US District Judge W. Arthur Garrity Jr. yesterday said the Boston School Committee violated desegregation orders when it voted last spring to eliminate Spanish bilingual programs at two high schools.

Ruling from the bench after a 2 1/2-hour hearing, Garrity ordered that bilingual programs at South Boston and English high schools involving 170 students be restored for this school year, which begins today.

Garrity, who originally ordered the desegregation of Boston schools in 1974, said the committee’s decision to scrap bilingual programs for a savings of $ 200,000 “violated an affirmative duty to take reasonable steps to preserve desegregation already achieved.”

Caroline Playter, an attorney for El Comite de Padres, a group of Hispanic parents, had argued that school authorities failed to consider how their decision would alter the racial makeup of individual schools.

For example, she said, eliminating Spanish bilingual programs at South Boston High reduces the number of Hispanic students in predominantly white South Boston.

Playter also said scrapping the programs hurt the education of Hispanic students, a minority group struggling to curb its dropout rate. Currently, one out of every two Hispanic ninth-grade students in Boston drops out before graduation.

Garrity also said the School Department moved too quickly to end the programs without adequately consulting parents.

Some School Committee members condemned the judge’s decision, saying it reflects heightened federal involvement in the Boston public schools at a time when it had been waning.

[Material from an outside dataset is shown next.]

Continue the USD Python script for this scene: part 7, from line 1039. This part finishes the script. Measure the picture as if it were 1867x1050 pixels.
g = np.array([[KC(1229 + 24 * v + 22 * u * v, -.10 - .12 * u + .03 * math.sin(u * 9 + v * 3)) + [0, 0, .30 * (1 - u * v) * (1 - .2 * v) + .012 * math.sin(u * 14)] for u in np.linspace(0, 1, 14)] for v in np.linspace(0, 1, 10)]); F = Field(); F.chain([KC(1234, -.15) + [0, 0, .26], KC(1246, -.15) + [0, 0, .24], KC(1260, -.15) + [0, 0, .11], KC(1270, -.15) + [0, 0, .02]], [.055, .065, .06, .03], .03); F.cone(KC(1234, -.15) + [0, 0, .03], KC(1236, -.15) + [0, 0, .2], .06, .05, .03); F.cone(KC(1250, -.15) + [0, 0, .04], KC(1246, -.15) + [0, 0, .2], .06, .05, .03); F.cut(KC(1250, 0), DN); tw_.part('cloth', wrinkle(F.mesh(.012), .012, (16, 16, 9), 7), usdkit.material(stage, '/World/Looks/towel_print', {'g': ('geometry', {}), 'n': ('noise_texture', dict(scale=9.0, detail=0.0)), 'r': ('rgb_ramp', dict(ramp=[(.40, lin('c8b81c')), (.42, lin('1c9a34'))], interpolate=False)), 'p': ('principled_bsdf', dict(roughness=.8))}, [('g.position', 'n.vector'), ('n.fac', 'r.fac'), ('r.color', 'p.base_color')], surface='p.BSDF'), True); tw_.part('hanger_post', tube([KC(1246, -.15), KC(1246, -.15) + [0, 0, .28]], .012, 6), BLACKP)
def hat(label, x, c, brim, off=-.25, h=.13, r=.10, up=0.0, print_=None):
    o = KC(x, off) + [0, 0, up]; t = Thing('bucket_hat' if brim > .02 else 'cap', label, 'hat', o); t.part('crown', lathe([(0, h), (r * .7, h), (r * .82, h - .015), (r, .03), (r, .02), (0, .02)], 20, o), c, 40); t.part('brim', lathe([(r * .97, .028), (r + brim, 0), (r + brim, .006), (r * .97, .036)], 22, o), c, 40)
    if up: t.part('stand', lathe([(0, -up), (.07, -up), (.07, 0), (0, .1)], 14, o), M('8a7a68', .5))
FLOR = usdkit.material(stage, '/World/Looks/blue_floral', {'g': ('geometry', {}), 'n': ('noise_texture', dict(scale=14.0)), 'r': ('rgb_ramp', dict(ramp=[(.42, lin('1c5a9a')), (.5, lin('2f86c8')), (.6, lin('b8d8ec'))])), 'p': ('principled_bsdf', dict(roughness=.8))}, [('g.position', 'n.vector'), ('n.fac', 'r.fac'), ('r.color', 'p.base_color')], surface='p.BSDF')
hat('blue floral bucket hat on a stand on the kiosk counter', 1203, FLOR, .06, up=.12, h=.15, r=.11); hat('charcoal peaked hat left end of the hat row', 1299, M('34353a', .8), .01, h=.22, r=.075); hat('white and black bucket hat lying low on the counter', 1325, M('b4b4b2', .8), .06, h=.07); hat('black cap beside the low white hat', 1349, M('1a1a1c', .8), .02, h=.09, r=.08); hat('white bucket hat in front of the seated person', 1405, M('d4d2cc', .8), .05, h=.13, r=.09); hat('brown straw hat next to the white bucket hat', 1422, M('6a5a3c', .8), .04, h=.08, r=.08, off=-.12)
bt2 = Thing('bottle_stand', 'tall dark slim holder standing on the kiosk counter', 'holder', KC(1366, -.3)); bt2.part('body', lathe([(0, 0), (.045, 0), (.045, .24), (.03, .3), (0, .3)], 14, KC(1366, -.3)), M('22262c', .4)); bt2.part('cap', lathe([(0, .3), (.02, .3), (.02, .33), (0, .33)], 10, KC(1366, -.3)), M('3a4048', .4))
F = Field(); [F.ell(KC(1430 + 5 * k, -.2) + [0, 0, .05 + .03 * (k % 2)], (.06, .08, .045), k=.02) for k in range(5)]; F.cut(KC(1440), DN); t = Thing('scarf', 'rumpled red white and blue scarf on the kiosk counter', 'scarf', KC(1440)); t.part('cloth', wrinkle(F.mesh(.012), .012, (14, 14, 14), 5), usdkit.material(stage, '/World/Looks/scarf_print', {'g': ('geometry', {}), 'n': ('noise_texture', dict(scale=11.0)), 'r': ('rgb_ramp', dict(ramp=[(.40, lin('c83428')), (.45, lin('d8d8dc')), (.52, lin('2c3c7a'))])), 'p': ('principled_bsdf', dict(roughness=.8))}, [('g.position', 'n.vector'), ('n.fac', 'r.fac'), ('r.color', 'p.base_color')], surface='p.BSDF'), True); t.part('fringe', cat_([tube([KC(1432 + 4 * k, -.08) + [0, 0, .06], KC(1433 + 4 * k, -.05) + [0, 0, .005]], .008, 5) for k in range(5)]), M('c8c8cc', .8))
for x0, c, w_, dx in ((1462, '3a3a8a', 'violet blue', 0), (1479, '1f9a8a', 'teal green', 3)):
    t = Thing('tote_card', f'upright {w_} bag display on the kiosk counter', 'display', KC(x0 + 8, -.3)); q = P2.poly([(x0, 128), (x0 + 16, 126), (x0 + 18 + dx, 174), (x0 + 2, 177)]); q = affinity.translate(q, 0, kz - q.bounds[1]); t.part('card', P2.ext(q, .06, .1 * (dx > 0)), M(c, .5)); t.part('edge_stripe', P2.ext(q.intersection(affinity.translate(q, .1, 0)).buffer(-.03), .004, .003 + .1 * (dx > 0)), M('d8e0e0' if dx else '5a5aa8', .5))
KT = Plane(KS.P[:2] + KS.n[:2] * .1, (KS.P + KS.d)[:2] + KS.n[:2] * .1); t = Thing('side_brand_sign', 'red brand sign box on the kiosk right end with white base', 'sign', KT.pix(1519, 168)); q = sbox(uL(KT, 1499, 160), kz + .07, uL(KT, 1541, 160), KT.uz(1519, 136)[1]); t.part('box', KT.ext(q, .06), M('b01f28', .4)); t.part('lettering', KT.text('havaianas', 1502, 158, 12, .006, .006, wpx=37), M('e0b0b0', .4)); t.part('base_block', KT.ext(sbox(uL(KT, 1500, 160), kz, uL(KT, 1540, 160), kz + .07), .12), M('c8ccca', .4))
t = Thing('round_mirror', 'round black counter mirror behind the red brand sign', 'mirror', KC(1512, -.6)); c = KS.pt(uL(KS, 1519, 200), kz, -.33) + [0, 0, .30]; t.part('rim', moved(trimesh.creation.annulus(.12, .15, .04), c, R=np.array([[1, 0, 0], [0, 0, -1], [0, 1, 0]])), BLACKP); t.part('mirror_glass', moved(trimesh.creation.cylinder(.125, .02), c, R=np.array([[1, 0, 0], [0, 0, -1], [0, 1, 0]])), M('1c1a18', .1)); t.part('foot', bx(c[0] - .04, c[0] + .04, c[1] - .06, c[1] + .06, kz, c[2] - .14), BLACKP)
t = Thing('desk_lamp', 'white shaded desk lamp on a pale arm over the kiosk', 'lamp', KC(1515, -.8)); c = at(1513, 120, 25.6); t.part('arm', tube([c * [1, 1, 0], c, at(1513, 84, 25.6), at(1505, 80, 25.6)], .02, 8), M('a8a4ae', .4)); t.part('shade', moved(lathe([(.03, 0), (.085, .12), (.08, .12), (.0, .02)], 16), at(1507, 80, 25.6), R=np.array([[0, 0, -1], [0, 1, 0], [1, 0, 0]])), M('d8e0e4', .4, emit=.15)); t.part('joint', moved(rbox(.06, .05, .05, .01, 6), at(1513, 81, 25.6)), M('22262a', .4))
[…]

“This is the type of court interference that has to stop,” said School Committee President John A. Nucci.

Superintendent Laval S. Wilson said the School Committee may convene a special meeting tonight to decide on an appeal.

School Department lawyers had argued that the decision to eliminate bilingual programs at two schools was part of a long-range decision to consolidate its bilingual programs. Keeping bilingual programs in a limited number of sites, instead of spread across many schools, enables staff to offer more comprehensive and quality services, school officials said.

Under the plan, part of a package of cost savings made last spring, bilingual students at South Boston High would have attended bilingual programs at Dorchester High.

The Spanish bilingual students at English High, a citywide magnet school, would have been assigned different high schools throughout the city.

School Committee member Juanita Wade (Roxbury) said she had originally thought consolidation was a good idea, but now sympathizes with the Hispanic students. She said she would vote not to appeal the decision.

“I don’t think being forced to postpone the decision is a slap in the face to the School Committee,” she said.

Dozens of Hispanic parents and students expressed happiness with Garrity’s decision, which culminated a grass-roots effort that began last spring to maintain the programs.

“It’s a victory for the kids,” said Antonio Molina, president of the Bilingual Master Parent Advisory Council.

Jerome Winegar, headmaster at South Boston High School, who testified at the hearing, said he was pleased by the judge’s decision. He said forcing the bilingual students at his school to adjust to another school at this time “would have caused difficulty.”